Wonder what new information the US State Department has “received” on a
member of the Upper House of Pakistan’s Parliament that made it take the
extreme measure of cancelling his visa. Whilst it is a measure of the
extent to which official America will go to support the present rulers in
Pakistan, it is also a measure of the polarisation in Pakistani politics
that the Senate chairman’s office has not asked the Americans what that
information could be. Surely, it is the Senate’s right to know: I mean, is
Senator Baloch accused of being a suicide bomber? What is the
“information” please? We must remember that the senator was in America
only last year for several weeks interacting with American scholars at
Stanford, scholars who have roundly criticised their own government for
treating him in the shoddy manner it has this time around. Everybody and
Charlie’s Aunt, it must be said, believes that the rug was pulled from
under Sanaullah Baloch’s feet by none other than the government of the
Land of the Pure.
The American government’s arrogance when it comes to people such as us
Pakistanis is mind numbingly stupid if you ask me, dear reader. What in
the world will it gain by cancelling Baloch’s visa? What was the danger in
him going to America at this time? Mayhap that he would tell his
interlocutors his perspective of what was going on in Balochistan? Does
the American government want no friend other than those the government of
the Citadel of Islam approves and certifies as kosher? What in heaven’s
name are Dubya and Handlers doing to America the Beautiful?

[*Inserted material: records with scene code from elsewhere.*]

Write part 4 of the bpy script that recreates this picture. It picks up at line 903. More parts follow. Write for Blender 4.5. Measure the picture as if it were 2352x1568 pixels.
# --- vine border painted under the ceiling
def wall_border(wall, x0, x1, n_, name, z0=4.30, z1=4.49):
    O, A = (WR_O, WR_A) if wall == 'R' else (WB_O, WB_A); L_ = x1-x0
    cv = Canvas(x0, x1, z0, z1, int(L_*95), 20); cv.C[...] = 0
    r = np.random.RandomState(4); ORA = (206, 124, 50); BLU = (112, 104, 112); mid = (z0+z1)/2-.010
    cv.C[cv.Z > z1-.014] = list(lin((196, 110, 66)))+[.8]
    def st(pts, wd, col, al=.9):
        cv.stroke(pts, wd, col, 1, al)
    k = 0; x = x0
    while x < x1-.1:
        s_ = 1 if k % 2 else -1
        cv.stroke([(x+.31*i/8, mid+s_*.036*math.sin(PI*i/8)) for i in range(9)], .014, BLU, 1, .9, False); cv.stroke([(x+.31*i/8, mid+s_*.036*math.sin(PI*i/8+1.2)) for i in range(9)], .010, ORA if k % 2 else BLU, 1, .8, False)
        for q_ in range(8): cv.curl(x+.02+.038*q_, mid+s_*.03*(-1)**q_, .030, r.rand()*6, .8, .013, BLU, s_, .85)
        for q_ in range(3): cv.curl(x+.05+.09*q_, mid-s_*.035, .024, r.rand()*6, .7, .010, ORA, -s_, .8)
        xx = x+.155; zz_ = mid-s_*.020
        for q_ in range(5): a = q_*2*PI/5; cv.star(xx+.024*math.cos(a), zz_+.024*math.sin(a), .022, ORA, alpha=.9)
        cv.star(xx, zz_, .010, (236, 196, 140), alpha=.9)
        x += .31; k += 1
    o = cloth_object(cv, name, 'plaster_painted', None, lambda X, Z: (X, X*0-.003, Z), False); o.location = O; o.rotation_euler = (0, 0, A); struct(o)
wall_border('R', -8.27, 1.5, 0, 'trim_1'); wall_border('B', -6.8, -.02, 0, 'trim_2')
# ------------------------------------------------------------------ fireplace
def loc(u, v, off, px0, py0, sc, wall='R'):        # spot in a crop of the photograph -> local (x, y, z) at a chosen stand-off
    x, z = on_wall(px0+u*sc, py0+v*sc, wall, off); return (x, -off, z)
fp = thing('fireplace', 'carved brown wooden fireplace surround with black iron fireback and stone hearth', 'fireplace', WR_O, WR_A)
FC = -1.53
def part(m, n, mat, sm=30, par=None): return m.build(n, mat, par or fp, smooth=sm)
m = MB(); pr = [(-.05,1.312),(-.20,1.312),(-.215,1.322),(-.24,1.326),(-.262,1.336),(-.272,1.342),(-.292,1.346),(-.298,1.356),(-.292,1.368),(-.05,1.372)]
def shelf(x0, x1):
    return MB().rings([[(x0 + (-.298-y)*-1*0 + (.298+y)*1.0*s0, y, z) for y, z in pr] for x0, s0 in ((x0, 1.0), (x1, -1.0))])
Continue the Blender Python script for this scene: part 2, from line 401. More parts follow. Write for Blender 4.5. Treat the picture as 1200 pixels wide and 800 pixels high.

Which reminds me. I am in receipt of an email or two accusing me of
anti-Americanism. I have said this before, I will say it again: I am a
great admirer of the great country that is the United States: of its
institutions, its beauty, its diversity; I am greatly fond of the American
people among whom I count many treasured friends. America is my
second-favourite country in the West after Great Britain and Italy and
France, all three of which take first place. But if anyone thinks that I
will therefore not criticise the disastrous policies of Dubya and his
lunatics then he has another thing coming. I don’t think any statement
could be clearer than this one.
Now then, whilst the American government molly-coddles our General, things
in the Islamic Republic are on the downward spiral. Despite the brave, and
fast and furious, statements emanating from the ‘leadership’ like tons of
hot air, the Taliban seem to be securing their hold on large parts of
Waziristan. Just the other day they executed another person on the charge
of stealing cars. Their influence extends beyond the Tribal Areas too:
they have banned the annual spring fete in Shah Alam village in Dera
Ismail Khan, replacing sports such as archery and kabbadi (a form of
wrestling in which a member of one team attempts to enter the territory of
the other team and get back unchallenged) with lectures on jihad to be
delivered by leaders of a banned extremist organisation.